Après un bachelor (2008) et un master (2010) en science politique, ainsi qu’une expérience de plusieurs années dans l’enseignement secondaire et spécialisé, Thierry Rossier a obtenu un doctorat ès science politique à l’Université de Lausanne en juin 2017 (Membres du jury : Prof. Roberto Baranzini, Vice-doyen (Président); Prof. André Mach, IEPHI (Directeur de thèse); Prof. Felix Bühlmann, ISS (Co-directeur de thèse); Prof. Mikael Börjesson, Université d’Uppsala; Prof. Thomas David, IEPHI; Prof. Frédéric Lebaron, Ecole Normale Supérieure Paris-Saclay; Prof. Franz Schultheis, Université de St-Gall). Au cours de sa thèse, il a notamment publié dans les “Cahiers de recherche sur l’éducation et les savoirs” et dans “l’European Journal of Sociology”. Il a également participé à présenter ses résultats dans plus de dix conférences internationales dans des universités européennes renommées. Il est actuellement en train de développer un projet postdoctoral sur les réseaux d’élites suisses.
Affirmation et transformations des sciences économiques en Suisse au XXe siècle
Cette thèse questionne l’affirmation et les transformations des sciences économiques (économie politique et gestion d’entreprise) en Suisse au XXe siècle. Nous utilisons une base de données biographiques sur cinq cohortes (1910, 1937, 1957, 1980, 2000) de professeurs d’université (N=561). Premièrement nous montrons que les sciences économiques s’affirment institutionnellement et disciplinairement dans l’académie. En particulier le capital académique (positions de recteurs) des professeurs de sciences économiques est le plus important parmi toutes les disciplines dans la période récente. Deuxièmement les professeurs de sciences économiques deviennent les professeurs les plus représentés parmi les élites économiques suisses (les grands patrons). Certains réalisent également des carrières parmi les élites politiques (les élus nationaux) et les élites administratives (les hauts fonctionnaires fédéraux). Nous observons une standardisation des carrières des professeurs entre deux types de profil : purement académique et partiellement extra-académique. Troisièmement nous montrons un processus de « nationalisation » des profils de professeurs après 1918 et de ré-internationalisation après 1945. Nous observons un déplacement d’une internationalité d’« excellence » scientifique des pays germanophones et francophones vers les USA.
Finalement nous voyons que le capital scientifique (citations dans des revues prestigieuses) est lié au capital cosmopolite (internationalité) et opposé aux capitaux académique, économique et politique, plus nationaux. Quatrièmement cette opposition est confirmée par l’étude des interactions entre différents capitaux des professeurs. Nous identifions ainsi d’un côté un pôle scientifique et international et de l’autre un pôle « mondain », caractérisé par des capitaux nationaux, académiques, politiques et économiques. Le pôle scientifique utilise de plus en plus les mathématiques, et chacun des deux pôles a ses propres domaines de spécialisation. Nous observons que la dominance parmi les professeurs, outre l’usage de mathématiques et l’étude d’objets particuliers, se traduit également par une interdisciplinarité relativement soutenue, particulièrement avec les sciences « dures ».

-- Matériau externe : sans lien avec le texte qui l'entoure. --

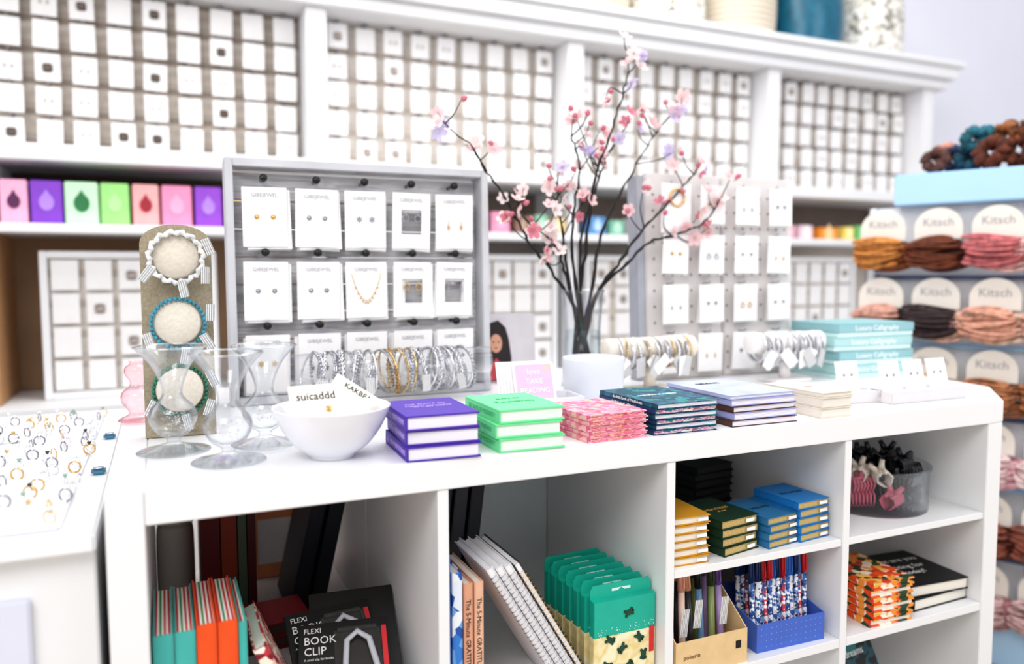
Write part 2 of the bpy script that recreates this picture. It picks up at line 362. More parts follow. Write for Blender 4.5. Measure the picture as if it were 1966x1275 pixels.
for j in range(6):
    for i in range(4):
        lx=.0+.137*i; p=kr@Vector((lx,-.045,0)); z=1.122-.185*j
        o=E('hair_tie_card','arched cream card holding a bundle of hair ties','hair ties',(1.93+p.x,.66+p.y,z),kr,'hair tie cards on the blue rack')
        P(o,'card',archm,CARDC)
        TXT(o,'Kitsch',.030,TEXTG,(0,-.0016,.044))
        ii=min(i,2)
        P(o,'hair_ties',bund[(i+j)%5],M('tie%d%d'%(j,ii),hc[j][ii],.7,noise=.4,nscale=60),(-.010,-.020,-.006))
        P(o,'hair_ties',bund[(i+j+2)%5],M('tieb%d%d'%(j,ii),hc2[j][ii],.7,noise=.4,nscale=60),(.018,-.000,-.014))
def scrunch(seed,R,r):
    rnd=random.Random(seed); pts=[];rad=[]
    for i in range(64):
        a=2*pi*i/64; pts.append((R*math.cos(a)*(1+.12*math.sin(3*a+seed)),R*math.sin(a),.006*math.sin(5*a+seed))); rad.append(r*(1+.30*math.sin(13*a+seed)+.4*rnd.random()))
    return tube(pts,rad,10,True)
for k,(lx,ly,z,c,R,r,tl) in enumerate([(.11,.02,0,'5a3a34',.024,.010,1.2),(.15,.05,0,'2b3450',.026,.010,1.4),(.12,.08,.03,'b07a68',.020,.009,1.2),(.19,.04,.0,'1d4a5c',.026,.012,1.5),(.20,.03,.05,'24606e',.022,.010,1.45),(.215,.05,.085,'2b6f7c',.014,.008,.6),(.245,.0,0,'5a2a18',.028,.013,1.2),(.30,.03,0,'74402a',.028,.013,1.4),(.35,.0,0,'4a2414',.028,.013,1.3),(.27,.05,.05,'84522e',.024,.012,1.4),(.33,.04,.05,'5f341c',.026,.012,1.2),(.42,.03,.0,'744828',.032,.016,1.4),(.39,.05,.055,'522a18',.026,.013,1.3),(.48,.02,.0,'4a2818',.034,.016,1.4)]):
    p=kr@Vector((lx,ly,0))
    O('scrunchie','wrinkled fabric scrunchie piled on top of the blue rack','scrunchie',scrunch(k,R,r),M('scr%d'%k,c,.8,noise=.6,nscale=50,bump=.4),(1.93+p.x,.66+p.y,1.30+r*1.3+R*math.sin(tl)+z),kr@Rz(.5*math.sin(k*2))@Rx(tl),'scrunchies on the blue rack')
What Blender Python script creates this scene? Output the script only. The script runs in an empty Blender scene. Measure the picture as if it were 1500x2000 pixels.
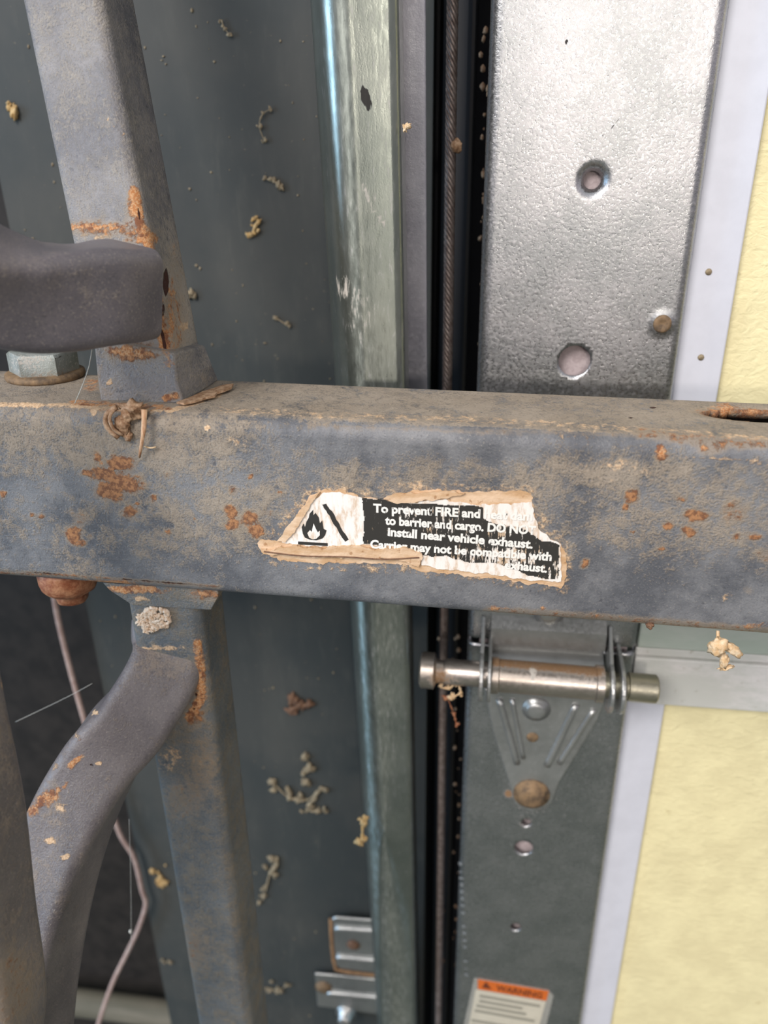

En conclusion nous affirmons que c’est par cette division du travail entre deux pôles de professeurs, ceux liés à la pratique scientifique et à l’excellence internationale, et ceux liés à l’administration des universités, des entreprises et de l’Etat, et par le renforcement historique de cette division, que les professeurs de sciences économiques sont « partout » et que la discipline a pu affirmer son pouvoir dans la société suisse.